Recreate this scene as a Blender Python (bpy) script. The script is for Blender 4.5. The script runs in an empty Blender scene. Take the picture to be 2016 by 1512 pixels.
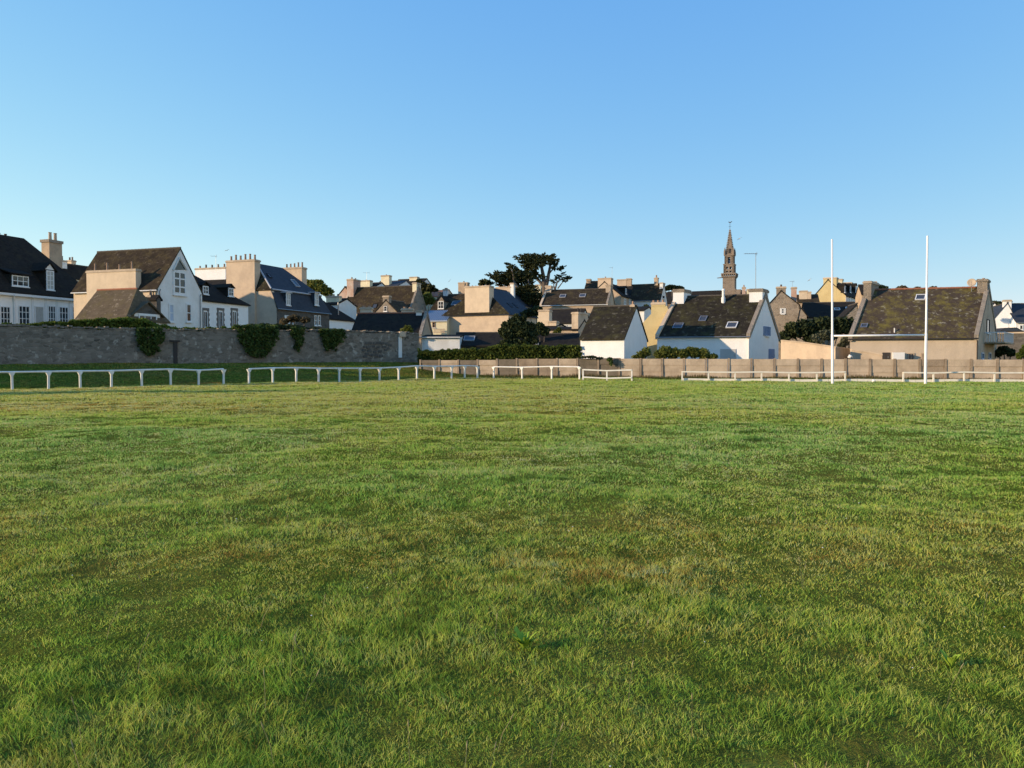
import bpy, math, random
import numpy as np
from mathutils import Vector, Matrix
R = math.radians
random.seed(7); rng = np.random.default_rng(7)

# ------------------------------------------------------------------ camera, sky, sun, exposure
scene = bpy.context.scene
col = scene.collection
F = 1600.0; HC = 1.6; PITCH = math.atan(42.0/F)
cam_d = bpy.data.cameras.new('camera'); cam = bpy.data.objects.new('camera', cam_d); col.objects.link(cam)
cam_d.sensor_width = 36; cam_d.lens = 36*F/2016.0; cam_d.clip_end = 8000; cam_d.clip_start = .05
cam.location = (0, 0, HC); cam.rotation_euler = (math.pi/2-PITCH, 0, 0)
scene.camera = cam
SUN_PHI, SUN_EL = R(18), R(12.5)
S2 = Vector((-math.cos(SUN_PHI)*math.cos(SUN_EL), -math.sin(SUN_PHI)*math.cos(SUN_EL), math.sin(SUN_EL)))
w = bpy.data.worlds.new('World'); scene.world = w; w.use_nodes = True
nt = w.node_tree; nt.nodes.clear()
sky = nt.nodes.new('ShaderNodeTexSky'); sky.sky_type = 'NISHITA'; sky.sun_disc = False
sky.sun_elevation = SUN_EL; sky.sun_rotation = -math.atan2(S2.x, S2.y) % (2*math.pi)
sky.air_density = 1.0; sky.dust_density = 0.1; sky.ozone_density = 2.5; sky.altitude = 0
bg = nt.nodes.new('ShaderNodeBackground'); bg.inputs[1].default_value = .15
out = nt.nodes.new('ShaderNodeOutputWorld')
sep = nt.nodes.new('ShaderNodeSeparateColor'); cmb = nt.nodes.new('ShaderNodeCombineColor')   # gentle grade of the sky's three channels
nt.links.new(sky.outputs[0], sep.inputs[0]); nt.links.new(cmb.outputs[0], bg.inputs[0])
for i, (g_, k_) in enumerate(((.97, .2052), (.62, .337), (.161, .732))):
    pw = nt.nodes.new('ShaderNodeMath'); pw.operation = 'POWER'; pw.inputs[1].default_value = g_; nt.links.new(sep.outputs[i], pw.inputs[0])
    ml = nt.nodes.new('ShaderNodeMath'); ml.operation = 'MULTIPLY'; ml.inputs[1].default_value = k_/.15/2**1.25; nt.links.new(pw.outputs[0], ml.inputs[0]); nt.links.new(ml.outputs[0], cmb.inputs[i]); nt.links.new(bg.outputs[0], out.inputs[0])
sd = bpy.data.lights.new('sun', 'SUN'); sd.energy = 2.5; sd.angle = R(.5); sd.color = (1, .76, .50)
so = bpy.data.objects.new('sun', sd); col.objects.link(so)
so.rotation_euler = (-S2).to_track_quat('-Z', 'Y').to_euler(); so.location = (-40, -15, 30)
scene.view_settings.view_transform = 'Standard'; scene.view_settings.look = 'None'
scene.view_settings.exposure = 1.25; scene.view_settings.gamma = 1
scene.render.engine = 'CYCLES'; scene.cycles.use_denoising = True; scene.cycles.sample_clamp_indirect = 2; scene.cycles.diffuse_bounces = 3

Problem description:
Please extract exactly the lines of the data, from the first through the line containing "random.seed(7); rng = np.random.default_rng(7)", and add no pictures to the copy.

Reply to the task:
Recreate this scene as a Blender Python (bpy) script. The script is for Blender 4.5. The script runs in an empty Blender scene. Take the picture to be 2016 by 1512 pixels.
import bpy, math, random
import numpy as np
from mathutils import Vector, Matrix
R = math.radians
random.seed(7); rng = np.random.default_rng(7)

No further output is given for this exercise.